The High Court further found that those conducting an RSA or an IMR must afford offshore entry persons procedural fairness. In this case, they found that one plaintiff was denied procedural fairness when the reviewer failed to address one of the claimed bases for the plaintiff’s fear of persecution. Both plaintiffs were also denied procedural fairness when the reviewer in each case failed to put to them the substance of country information adverse to their case and to provide them an opportunity to comment. The High Court pointed out that although review applicants appearing before the Refugee Review Tribunal need not be provided with an opportunity to comment on general country information under paragraph 424A(3)(a) of the Migration Act, that particular limitation did not apply to an IMR.

The third reason this judgment is significant is because the plaintiffs challenge to the validity of section 46A of the Migration Act which, as previously mentioned, precludes an offshore entry person from lodging a valid visa application unless the Minister ‘lifts the bar’, was rejected. The High Court held that the fact that the Minister could not be compelled to exercise his discretion under section 46A did not render the provision invalid. In commenting on this aspect of the decision, Professor George Williams reportedly said ‘on one side there are people who claim this [the High Court decision] is a massive victory—it’s not...it will lead to more claims and it may lead to people succeeding in claims when there is a genuine problem in the way their application is assessed. But it doesn’t lead to anything because the Minister still retains his discretion’. In the immediate aftermath Minister for Immigration and Citizenship, Chris Bowen agreed, noting that ‘they [the High Court] explicitly did not find that my power to lift the bar, to make an application was unconstitutional; they explicitly did not find that the excision was unconstitutional...it was open to them to find that today and they didn’t find that’.

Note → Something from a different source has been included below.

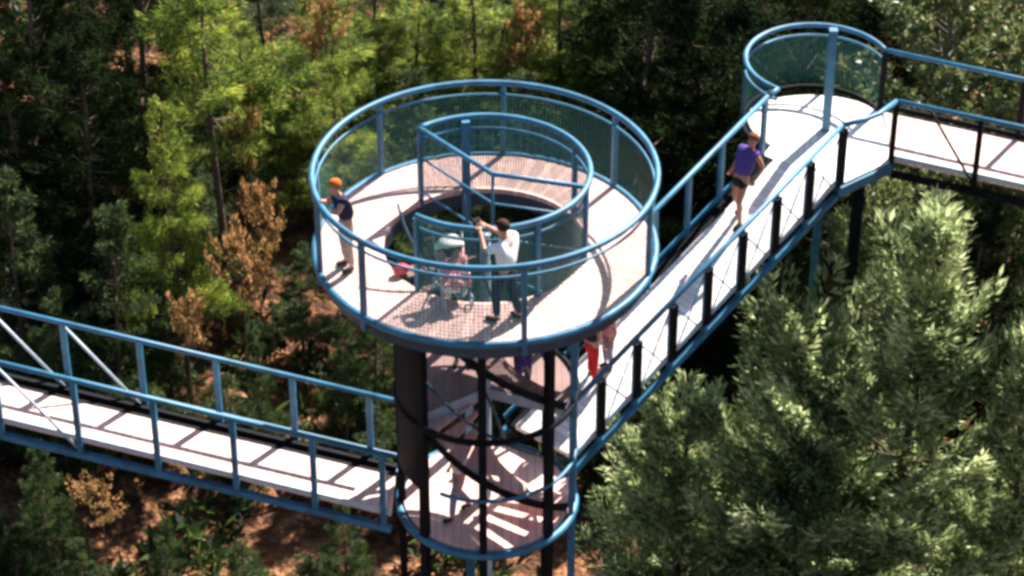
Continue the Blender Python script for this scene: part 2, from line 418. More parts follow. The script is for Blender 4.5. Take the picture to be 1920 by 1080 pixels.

Because the High Court found that the Minister could not be compelled to exercise his discretion under section 46A (or section 195A), the High Court held that writs could not be issued to compel the Minister to exercise either power. Therefore, though the two Sri Lankan asylum seekers who brought these proceedings technically ‘won’, the court issued them only declaratory relief which essentially means the court only resolved a dispute about the law. Nonetheless, their Honours noted that there was no present threat that either plaintiff would be removed from Australia without a further RSA being undertaken in which the law would be correctly applied and procedural fairness afforded. Both plaintiffs may still therefore end up being removed from Australia.

This judgment will impact upon all offshore entry persons currently undergoing refugee assessments under the offshore processing regime. In fact, the Government has already reportedly undertaken to re-assess at least 150 adverse assessments that were made prior to the High Court’s judgment. However, it is not clear whether it will have broader implications for the Government’s proposed regional processing framework. Much will depend on whether refugee status assessments will be conducted by Australian or third country government officials/international agencies. It also remains to be seen whether the Government will attempt to introduce legislation to curb the impact of this judgment which will inevitably lead to longer processing times, prolonged detention, and an increased workload for the High Court and/or the Federal Magistrates Court—though in the end presumably also better decision making.